W 1948 roku Rózsa dołączył do wytwórni Metro-Goldwyn-Mayer, pozostając w niej przez następne 15 lat i praktycznie zdobywając monopol na wszystkie czołowe superprodukcje. W tym właśnie czasie Węgier stał się specjalistą od monumentalnych fresków historycznych, począwszy od znakomitego chóralnego Quo Vadis , poprzez napakowane akcją Knights of the Round Table, wreszcie po jedną z najwybitniejszych kompozycji kiedykolwiek napisanych na potrzeby Hollywood – epickiego Ben-Hura, który wygrał Rózsy trzeciego, ostatniego, ale i chyba najbardziej doniosłego Oscara. Przełom lat 50-tych i 60-tych wyznaczył schyłek Złotej Ery, również muzyka Węgra zaczęła schodzić na dalszy plan. W 1961 roku napisał dwie ostatnie (jak sam to określił, choć później pracował również przy Sodomie i Gomorze), wielkie partytury historyczne: Króla Królów oraz Cyda, stopniowo wycofując się z muzyki filmowej.

Popyt na ekspresyjny, symfoniczny styl Węgra w rozpoczynającym się właśnie okresie Srebrnej Ery, okresie poszukiwań nowych rozwiązań ilustracyjnych, musiał zmaleć i dopiero w latach 70-tych Rózsa przeżył swoiste odrodzenie, tworząc kilka ważnych partytur, ze znakomitym Providence na czele, za które otrzymał francuskiego Cezara. Swoją ostatnią ścieżkę dźwiękową, Dead Man Don’t Wear Plaid, napisał w 1982 roku, wydając niedługo później autobiografię Podwójne życie. Tego samego roku doznał poważnego ataku serca i ostatecznie przeszedł na emeryturę. Przeżył jeszcze kilkanaście lat, do 1995 roku, kiedy zmarł i został pochowany na jednym z hollywoodzkich cmentarzy.

Znaczenie dla gatunku:

Choć styl Rózsy słusznie może wydawać się dziś nieco nadekspresyjny, nie ulega wątpliwości, że kompozytor ten był jednym z wybitniejszych tematyków w historii Hollywoodu, był również twórcą, który postrzegał muzykę filmową w kategoriach artystycznych. Do Hollywoodu przywiózł ze sobą również zamiłowanie do pracy badawczej i pasja ta okazała się niezwykle cenna w czasie prac nad widowiskami historycznymi. Na ich potrzeby jeździł z ekipą filmową do Europy, badał muzykę średniowieczną, stworzył właściwie od podstaw brzmienie dla starożytnego Rzymu (choć w tym wypadku była to głównie jego własna inwencja), miał olbrzymie zasługi w stworzeniu Golden Age’owej konwencji ilustracyjnej. Równocześnie wynalazł stylistykę noir, którą z powodzeniem wykorzystywał w latach 40-tych i która miała się znakomicie aż do czasów Leonarda Bernsteina i jego On The Waterfront, zmieniającego znacząco brzmienie całego podgatunku.
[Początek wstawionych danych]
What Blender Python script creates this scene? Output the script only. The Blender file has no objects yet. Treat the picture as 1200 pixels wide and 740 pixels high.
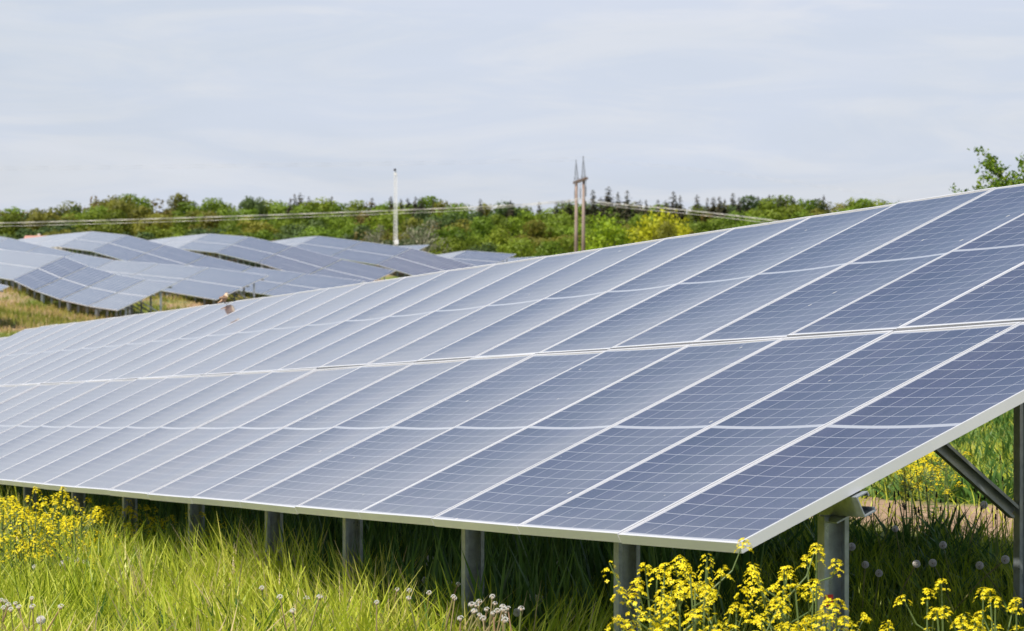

Teoretycy muzyki filmowej dzielą hollywoodzką karierę Rózsy na kilka etapów. Pierwszy, czyli lata 1939-1944, to okres mocno nacechowany orientalną etniką, z partyturami pokroju The Thief of Bagdad czy Sahara. Drugi, tzw. psychologiczny, to oczywiście czas powstania Spellbound, The Lost Weekend, czy The Red House. Trzeci to etap filmu noir, czyli przede wszystkim druga połowa lat 40-tych, z oscarowym A Double Life włącznie. Czwarty okres określany jest jako „historyczno-biblijny” i jego ramy czasowe to przede wszystkim dekada lat 50-tych. Piąty, ostatni, to etap SF, lata 70-te i kompozycje pokroju Time After Time czy The Golden Voyage of Sinbad.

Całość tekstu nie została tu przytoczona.